Again, the SEC’s initial deadline for response was April 19, but that too has now been extended by an additional 45 days, with the final decision slated for June 3. A similar extension was granted to the WisdomTree Bitcoin Fund, which is also under consideration for the same operational shift to in-kind mechanisms. In each of these cases, the SEC is exercising its right to thoroughly vet these proposals, a move justified in the words of Sherry R. Haywood, assistant secretary to the Commission. “The Commission finds it appropriate to designate a longer period within which to take action on the proposed rule change so that it has sufficient time to consider the proposed rule change and the issues raised therein,” Haywood wrote in a formal statement related to VanEck’s ETF proposals.
The Stakes for Industry Growth and Investment Accessibility
At the heart of this regulatory back-and-forth lies a delicate balancing act between innovation and compliance. The crypto industry, particularly firms like VanEck and Grayscale, view the integration of staking and in-kind mechanisms as logical evolutionary steps. These tools not only modernize how investors interact with digital assets, but they also make ETFs more reflective of the underlying crypto economy, which is increasingly defined by features like decentralized staking and on-chain token transfers.
VanEck’s ETFs, which house both bitcoin and ethereum exposure, are already experiencing notable trading activity. One of its flagship products, the VanEck Bitcoin Trust—traded under the ticker HODL—registered $19.58 million in volume on April 11. These figures underscore both market demand and investor interest, adding pressure on regulators to provide clarity and pathways for innovation. As the Ethereum network matures and staking becomes more central to its functionality, integrating that yield mechanism into established financial products is quickly becoming a focal point for asset managers.
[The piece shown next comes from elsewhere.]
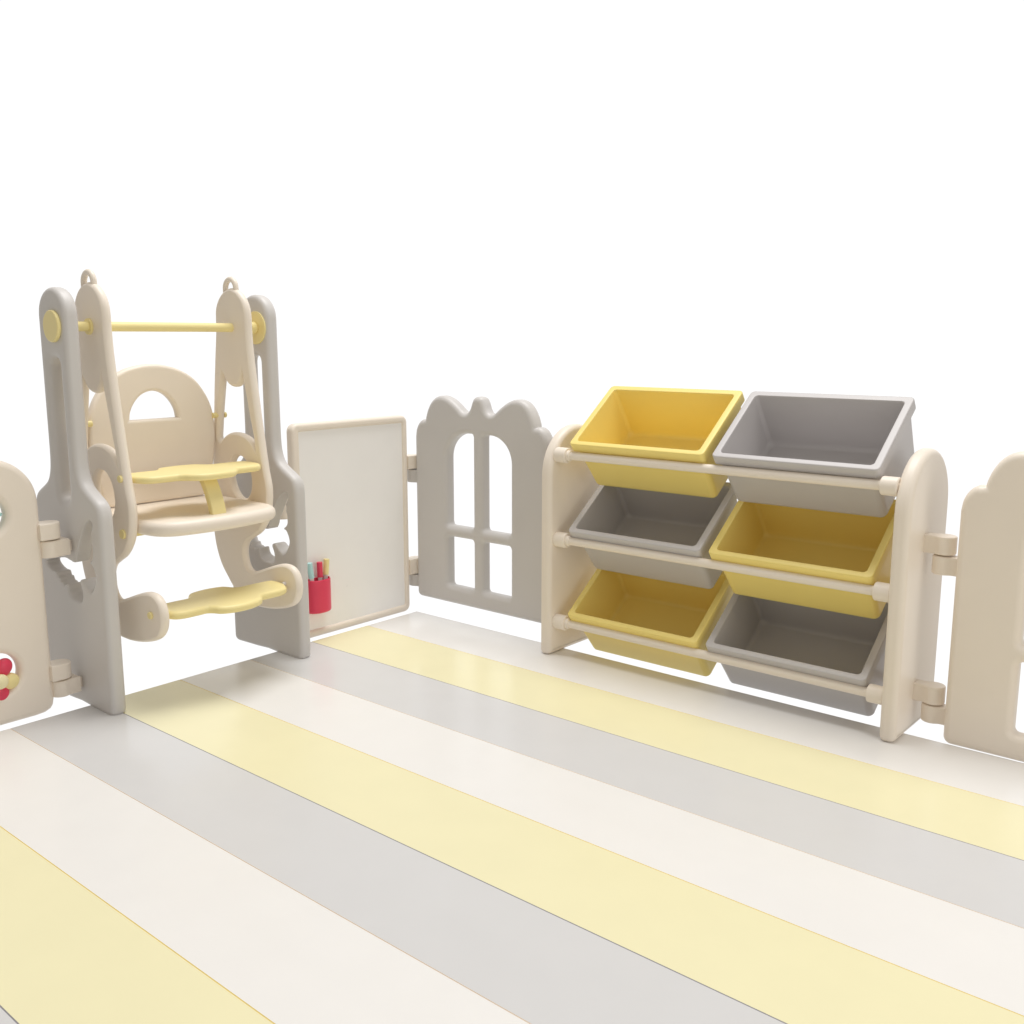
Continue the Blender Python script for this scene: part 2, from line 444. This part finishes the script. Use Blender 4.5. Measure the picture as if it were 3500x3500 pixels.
leg_me = process(slab([leg_pl], LT, .0145, XZ(LY + LT / 2)), [slot_cutter(LY), hole_cutter(LY)], voxel=.0032, smooth=7, fac=.5)
leg1 = part('side_stand', leg_me, GREY, sw, sharp=None, weighted=False)
leg2 = leg1.copy(); C.objects.link(leg2); leg2.parent = sw; leg2.location = (0, .6256, 0); ORIGIN[leg2.name] = ORIGIN[leg1.name] + Vector((0, .6256, 0))
for a, b in ((.4235, .469), (.0375, .0825)):
    h = hinge((-.028, -1.3120), a, b, (0, 1), .0465, BEIGE, leg1, w=.021)
    hinge((-.028, -1.3135), a + .008, b - .008, (0, 1), .060, BEIGE, leg1, r=.012, w=.009)
for a, b in ((.4215, .469), (.037, .083)):
    h = part('hinge', slab([[( -.028 + .027 * math.cos(t * .2), -.551 + .027 * math.sin(t * .2)) for t in range(32)][:31]], b - a, .004, XY((a + b) / 2), res=3), BEIGE, None)
    me = h.data; h.parent = leg2; me.transform(Matrix.Translation(-ORIGIN[leg2.name]))
BX, BZ = -.0224, 1.028
bar = part('crossbar', rod((BX, -1.25, BZ), (BX, -.60, BZ), .0130, 0, 40), YELLOW, sw)
part('end_cap', rod((BX, -1.2662, BZ), (BX, -1.2550, BZ), .0415, .004, 56), YELLOW, bar)
part('flange', rod((BX, -.6345, BZ), (BX, -.6290, BZ), .050, .0012, 56), YELLOW, bar)
part('collar', rod((BX, -.6560, BZ), (BX, -.6340, BZ), .0185, .005, 40), YELLOW, bar)
part('collar', rod((BX, -1.1660, BZ), (BX, -1.1595, BZ), .0215, .001, 40), YELLOW, bar)

# hanging side panels
PANEL = [(-.1075, 1.052), (-.104, 1.085), (-.089, 1.112), (-.068, 1.131), (-.045, 1.1415), (-.026, 1.1445), (-.008, 1.1415), (.0145, 1.132), (.036, 1.112), (.050, 1.086), (.0545, 1.055), (.0545, 1.02), (.059, .95), (.0755, .83), (.0925, .72), (.111, .61),
         (.1235, .555), (.1225, .513), (.1145, .475), (.097, .442), (.067, .4105), (.030, .390), (-.001, .370), (-.014, .343), (-.010, .308), (.004, .288), (.026, .2825), (.060, .292), (.12, .313), (.170, .3275), (.200, .3295), (.222, .324), (.240, .309), (.2505, .286), (.252, .258), (.243, .231), (.225, .211), (.195, .1965),
         (.150, .184), (.100, .1755), (.050, .1725), (.005, .1765), (-.035, .1865), (-.068, .203), (-.086, .218), (-.104, .237), (-.141, .280), (-.165, .332), (-.176, .390), (-.177, .47), (-.168, .56), (-.153, .68), (-.141, .78), (-.133, .85), (-.119, .95), (-.110, 1.01)]
GAP = [(-.083, .889), (-.0875, .872), (-.101, .812), (-.1115, .760), (-.119, .715), (-.1215, .690), (-.110, .6805, 1), (-.090, .6965), (-.062, .7085), (-.030, .7125), (.004, .7095), (.033, .700), (.052, .688), (.066, .672, 1), (.0615, .700), (.051, .745), (.037, .808), (.0265, .853), (.0195, .889, 1),
       (.0125, .872), (.002, .8585), (-.013, .8515), (-.034, .8505), (-.052, .8560), (-.067, .8680), (-.0765, .8820)]
PANEL_pl = spline(PANEL, n=4); GAP_pl = spline([(-.083, .889, 1)] + GAP[1:], n=4)
ARMH = ellipse(-.0125, .5745, .0525, .0665, math.radians(14))
PT = .026
def side_panel(yface):
    me = slab([PANEL_pl, GAP_pl, ARMH], PT + .0034, .0146, XZ(0), clampd=PT / 2, res=6)
    me.transform(Matrix.Translation((0, yface + PT / 2, 0)))
    p = part('side_panel', me, BEIGE, sw, sharp=24)
    pts = []
    for k in range(25):
        a = math.pi * k / 24; pts.append((-.034 - .0265 * math.cos(a), yface + PT / 2, 1.1435 + .0270 * math.sin(a)))
    pts = [(-.0605, yface + PT / 2, 1.122)] + pts + [(-.0075, yface + PT / 2, 1.122)]
    part('hanging_loop', tube(pts, .0084), BEIGE, p, sharp=None, weighted=False)
    return p
PL = side_panel(-1.160); PR = side_panel(-.719)

def bolt(x, z, r, panel, side):
    y0, y1 = (-1.1665, -1.1595) if side == 'L' else (-.6935, -.6865)
    part('bolt_head', rod((x, y0, z), (x, y1, z), r, .0012, 28), YELLOW, panel)
for x, z, r in ((.0894, .6267, .0098), (.0832, .4757, .0130), (.1990, .2700, .0098), (-.122, .760, .0088)):
    bolt(x, z, r, PL, 'L')
bolt(-.122, .760, .0088, PR, 'R')

# backrest
bk = [(-1.075, .5135), (-1.092, .519), (-1.104, .545), (-1.117, .61), (-1.126, .665), (-1.1295, .715), (-1.124, .775), (-1.104, .826), (-1.066, .875), (-1.012, .9065), (-.960, .9195), (-.9255, .922)]
bkr = [(-1.851 - p[0], p[1]) for p in bk[:-1]][::-1]
half_hole = spline([(-1.0035, .7615), (-.999, .785), (-.985, .811), (-.962, .833), (-.937, .8425), (-.914, .8425), (-.889, .833), (-.866, .811), (-.852, .785), (-.8475, .7615)], closed=False, n=4)
part('backrest', slab([spline(bk + bkr, closed=False, n=4), half_hole], .030, .0105, YZ(-.141)), BEIGE, sw, sharp=50)
for y0, y1 in ((-1.137, -1.122), (-.733, -.716)):
    part('peg', rod((-.124, y0, .7600), (-.124, y1, .7600), .0085, .001, 24), YELLOW, sw)
part('peg', rod((-.135, -1.137, .5360), (-.135, -1.096, .5360), .0100, .001, 24), YELLOW, sw)

# seat
seat_r = [(-.165, 0), (-.165, .13), (-.150, .185), (-.105, .203), (-.02, .2055), (.06, .2055), (.118, .2055), (.160, .200), (.192, .184), (.212, .158), (.2235, .12), (.231, .07), (.234, .02)]
sr = [(x, -.9265 + d) for x, d in seat_r]; sl = [(x, -.9265 - d) for x, d in seat_r[1:]][::-1]
seat_pl = spline(sl + sr, closed=True, n=4)
# widened past the side panels in front
part('seat', slab([seat_pl], .041, .0185, XY(.4915), res=8), BEIGE, sw, sharp=50)
part('seat_bar', rod((.083, -1.137, .4757), (.083, -.716, .4757), .0115, 0, 28), YELLOW, sw)

# tray, its stem, footrest
def wavy(xb0, xb1, xback, xfront, hb, hf, hl, yc, endr=.03):
    """closed outline symmetric in y: a bar whose middle bulges back and front"""
    right = [(xb0, hl * .0)]
    pts = [(xback, 0), (xback + .004, hb * .45), (xback + .013, hb * .75), (xb0 - .004, hb), (xb0 + .0015, hb * 1.18), (xb0, hb * 1.5), (xb0 + .002, hl - .02),
           (xb0 + .012, hl - .004), (xb0 + .035, hl), (xb1 - .045, hl - .004), (xb1 - .014, hl - .020), (xb1 - .002, hl - .045), (xb1, hf * 1.35), (xb1, hf * 1.12), (xb1 + .010, hf * .98), (xb1 + .026, hf * .85), (xfront - .007, hf * .58), (xfront, hf * .2)]
    r = [(x, yc + d) for x, d in pts]; l = [(x, yc - d) for x, d in pts[1:]][::-1]
    return spline(l + r, closed=True, n=4)
tray = part('tray', slab([wavy(.013, .143, -.034, .195, .083, .088, .2035, -.9265)], .0200, .0088, XY(.6200), res=6), YELLOW, sw, sharp=50)
# stem: a curved strap
loops = []
spine = [(.128, .612), (.139, .600), (.151, .580), (.162, .558), (.171, .535), (.176, .512), (.177, .500)]
for i, (x, z) in enumerate(spine):
    a = Vector((spine[min(i + 1, len(spine) - 1)][0] - spine[max(i - 1, 0)][0], spine[min(i + 1, len(spine) - 1)][1] - spine[max(i - 1, 0)][1])).normalized()
    nx, nz = -a.y, a.x
    ring = rrect(-.0105, -.0225, .0105, .0225, .004, n=3)
    loops.append([(x + u * nx, -.9265 + v, z + u * nz) for u, v in ring])
part('stem', loft(loops), YELLOW, tray, sharp=50)
foot = slab([wavy(.131, .243, .084, .289, .077, .082, .2050, -.9265)], .0225, .0098, XY(.2630), res=8)
for v in foot.vertices:                     # dished: the rear edge rises a little
    v.co.z += .003 * max(0, (.20 - v.co.x) / .08) - .004 * max(0, (v.co.x - .21) / .08)
part('footrest', foot, YELLOW, sw, sharp=50)
for y0, y1 in ((-1.137, -1.125), (-.728, -.716)):
    part('footrest_pin', rod((.192, y0, .272), (.192, y1, .272), .0055, .001, 20), CLEAR, sw)

# ------------------------------------------------------------------ bin rack
rk = thing('bin_rack', (1.2345, .058, 0), 'beige rack with two round-topped side panels and cross rods holding six bins', 'storage rack')
def rack_side(x0, x1):
    yc, hw, zt = .0555, .1490, .7275
    pl = [(yc - hw, .012), (yc - hw + .004, .003), (yc - hw + .014, 0), (yc + hw - .014, 0), (yc + hw - .004, .003), (yc + hw, .012), (yc + hw, .3)]
    pl += [(yc + hw * math.cos(math.pi * k / 30), zt - hw * 1.02 + hw * 1.02 * math.sin(math.pi * k / 30)) for k in range(31)] + [(yc - hw, .3)]
    return part('side_panel', slab([pl], x1 - x0, .0165, YZ((x0 + x1) / 2), res=7), BEIGE, rk, sharp=60)
RL = rack_side(.668, .710); RR = rack_side(1.759, 1.801)
RY = -.058
for z in (.641, .3740, .1070):
    p = part('rod', rod((.705, RY, z), (1.765, RY, z), .0128, 0, 36), BEIGE, rk)
    part('rod_cap', rod((.7085, RY, z), (.7520, RY, z), .0238, .004, 44), BEIGE, p)
    part('rod_cap', rod((1.7170, RY, z), (1.7605, RY, z), .0238, .004, 44), BEIGE, p)
    part('rod_neck', rod((.7500, RY, z), (.7640, RY, z), .0165, .003, 36), BEIGE, p)
    q = part('rod', rod((.705, .165, z - .026), (1.765, .165, z - .026), .0128, 0, 36), BEIGE, rk)
for a, b in ((.471, .5175), (.0845, .1315)):
    hinge((1.847, .04), a, b, (-1, 0), .048, BEIGE, RR)
    hinge((.642, .04), a, b, (1, 0), .028, BEIGE, RL)

TH = math.radians(36.6); U = Vector((0, math.cos(TH), math.sin(TH))); Nn = Vector((0, -math.sin(TH), math.cos(TH)))
def bin_mesh():
    """local origin at the front top edge's middle"""
    L = .284; H = .2315
    def ring(h, u0, u1, n, r):
        return [Vector((x, 0, 0)) + U * u + Nn * n for x, u in rrect(-h, u0, h, u1, r, n=8)]
    a = []
    D = .186
    # outer body, bottom to top
    for h, u0, u1, n, r in [(.2045, .023, .253, -D, .010), (.2100, .0175, .258, -D + .0015, .014), (.2132, .0145, .261, -D + .006, .017), (.2145, .0135, .2625, -D + .012, .018),
                            (.2215, .0100, .2738, -.033, .018), (.2217, .0098, .2740, -.0310, .018),
                            (.2298, .0018, .2822, -.0310, .014), (H - .0004, .0004, L - .0004, -.0300, .014), (H, 0, L, -.0280, .014),
                            (H, 0, L, -.0040, .014), (H - .0006, .0006, L - .0006, -.0018, .0135), (H - .0020, .0020, L - .0020, -.0005, .012), (H - .0040, .0040, L - .0040, 0, .010),
                            (H - .0175, .0150, L - .0175, 0, .012), (H - .0192, .0168, L - .0192, -.0006, .0115), (H - .0203, .0178, L - .0203, -.0024, .011), (H - .0208, .0183, L - .0208, -.006, .011),
                            (.2030, .0215, .2470, -.152, .014), (.2010, .0240, .2440, -.162, .018), (.1965, .0285, .2395, -.1675, .022), (.190, .036, .232, -.169, .022)]:
        a.append(ring(h, u0, u1, n, r))
    return loft(a)
BM = bin_mesh()
finish(BM, 38)
bins = [(.993, 0, BINY, 'yellow bin in the top row, beside the grey top-row bin', 'yellow'),
        (1.481, 0, BING, 'light grey bin in the top row, beside the yellow top-row bin', 'grey'),
        (.991, 1, BING, 'grey bin in the middle row, under the top yellow bin', 'grey'),
        (1.480, 1, BINY, 'yellow bin in the middle row, next to the right side panel of the rack', 'yellow'),
        (.991, 2, BINY, 'yellow bin in the bottom row, under the middle grey bin', 'yellow'),
        (1.481, 2, BING, 'grey bin in the bottom row, under the middle yellow bin', 'grey')]
for x, row, mat, label, c in bins:
    me = BM.copy(); me.materials.append(mat)
    o = bpy.data.objects.new('storage_bin', me); C.objects.link(o)
    o.location = (x, -.073, (.679, .4075, .1385)[row])
    w = o.modifiers.new('normals', 'WEIGHTED_NORMAL'); w.mode = 'FACE_AREA'; w.weight = 60; w.keep_sharp = True
    tag(o, label, 'storage bin', 'tilted storage bins on the rack')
Looking Ahead: A Regulatory Crossroads
While no final decisions have yet been made, the careful tempo adopted by the SEC hints at a long game—one where short-term gains are weighed against long-lasting precedent. With upcoming deadlines in early June, decisions on whether crypto staking can be wrapped into ETFs and whether in-kind redemptions will be sanctioned for crypto trusts could have significant implications not only for institutional investors but also for the wider maturation of cryptocurrency as a regulated asset class.
Ultimately, the SEC’s cautious deliberation serves as both a barrier and a guidepost. It prevents rash implementation that could disrupt markets, while also inviting stakeholders to remain engaged in the rule-making process. Whatever final shape these decisions take, they will likely function as key milestones in the ever-unfolding story of crypto’s convergence with traditional finance.